Jana Zabinski, spokeswoman for ANSI, confirmed to MLex that an appeal was filed with the ANSI Executive Standards Council. The appeal will be processed in accordance with the applicable procedures. "ANSI does not comment on pending appeals," she said.

— IEEE's patent policy —

The DOJ, under former US President Barack Obama, gave a favorable review to the IEEE for its patent policy changes in 2015 after dozens of major tech companies, including Apple, Microsoft and Intel, urged the approval (see here).

New Jersey-based IEEE, which sets key Internet and Wi-Fi standards, controversially changed its patent-rights policy in 2015 to limit the ability of licensors to seek injunctions on SEPs (see here). The change was vociferously opposed by large patent holders such as Qualcomm and Ericsson and resulted in efforts to reverse the policy (see here, here and here). In the 2015 business review letter, the DOJ green-lighted the IEEE's update and said the changes wouldn't harm competition.

Business review letters are issued by the DOJ to offer an opinion on the possible legality, or illegality, of an organization's planned conduct.

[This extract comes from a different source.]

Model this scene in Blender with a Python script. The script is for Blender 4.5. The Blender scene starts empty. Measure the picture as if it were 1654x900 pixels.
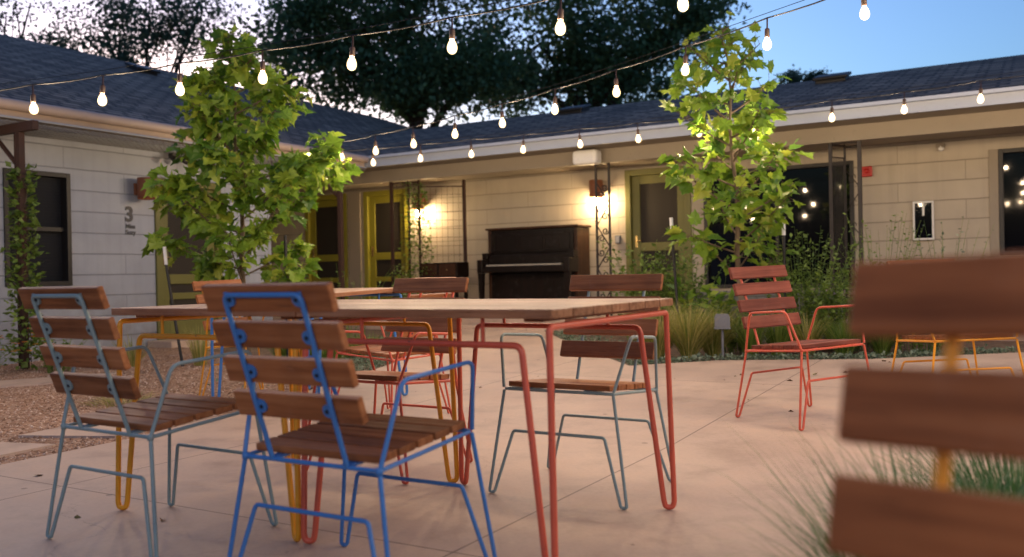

They are often used by groups to ask questions about potential joint conduct and have been used by several standards bodies to ensure the DOJ’s antitrust division is on board with proposals related to intellectual property.

In a self-acknowledged “extraordinary step” in September 2020, Delrahim supplemented the 2015 letter because it was “repeatedly and widely misconstrued and misapplied,” and asked IEEE to consider updating its patent policy.

IEEE has since found itself at the center of an intensifying dispute, with some company executives arguing that “IEEE's policy is fine the way it is,” while others argue for a change in what is a “closed and unbalanced” system (see here, here and here). Chipmaker Qualcomm’s co-founder Irwin Jacobs wrote to the IEEE late last year about the “continuing imbalance in the patent policy” of the IEEE and strongly recommended the body “now change course."